The ‘Dozen’ is filled with some serious acting firepower, among them Charles Bronson, footballer-turned-actor Jim Brown, Telly Savalas, and a young Donald Sutherland (preparing, no doubt, for his role in Robert Altman’s ‘M*A*S*H’). Savalas’s role as Archer J. Maggott is the most crazed of the bunch; he’s a Bible-quoting rapist who thinks all women are sluts who deserve to be punished. The best role amongst the jailbirds, however, probably belongs to John Cassavetes as Victor R. Franko; while Cassavetes went on to greater fame as a director (his film The Killing of a Chinese Bookie is a great mob flick), he’s the one who gets the best lines in The Dirty Dozen. (Hollywood agreed; he was nominated for Best Supporting Actor for his role.) Trini Lopez is best known for his singing career, which is why the script manages to have a guitar find its way to him; you’ll be reminded of how, during Harry Connick, Jr.’s first few films, they always found a way to get him to sing a song.
The Dirty Dozen earned a great deal of controversy due to its finale, which involved Nazis being herded into a basement, after which gasoline was poured into a hole and grenades were dropped down afterward to seal the deal. Roger Ebert’s original review of the film assured those who might never see the picture to “take my word for it, it was such a delightfully sadistic, brutal, inhuman scene that I’m glad the Chicago Police Censor Board forgot about that part of the local censorship law where it says films shall not depict the burning of the human body.”
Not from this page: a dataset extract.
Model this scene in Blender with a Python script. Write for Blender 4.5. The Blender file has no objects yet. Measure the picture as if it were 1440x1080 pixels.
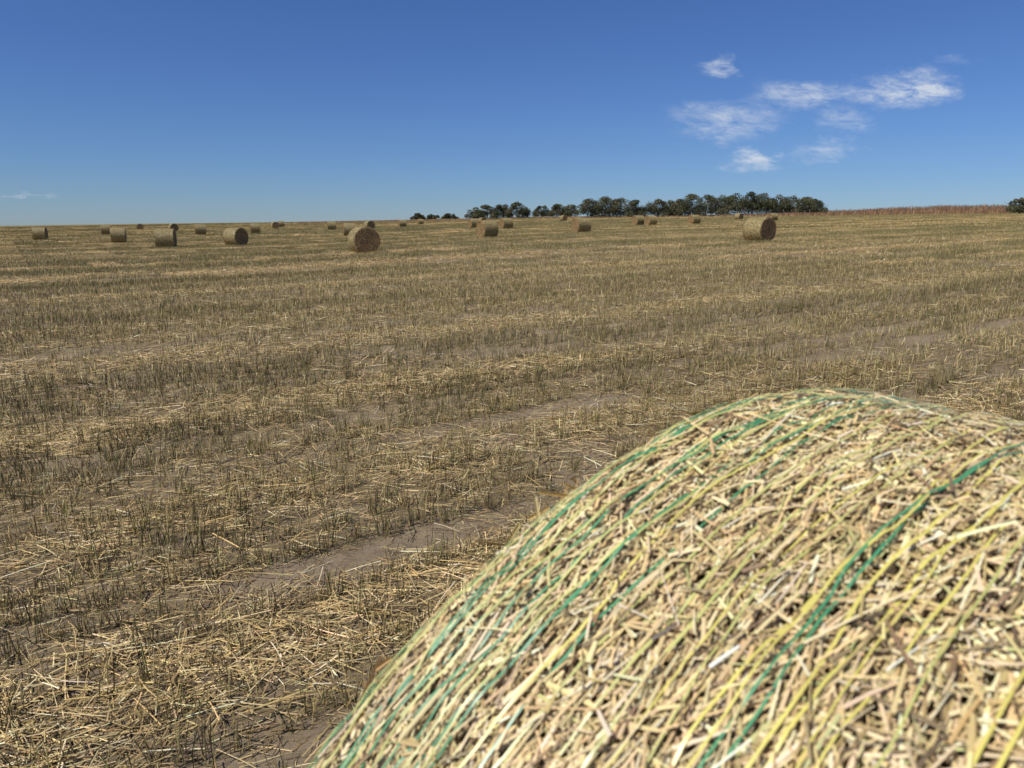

It wasn’t as disturbing as anything you’d see in even a PG-rated film nowadays, but it was disconcerting enough that most film scholars agree that it was why The Dirty Dozen didn’t earn a Best Picture nod.
Half the fun of watching the movie is to see who lives and who dies, but the performances are what make these two-and-a-half-hours seem to fly by. The Dirty Dozen was definitely a template for every other star-packed action extravaganza that followed, but few of the imitators ever lived up to the original.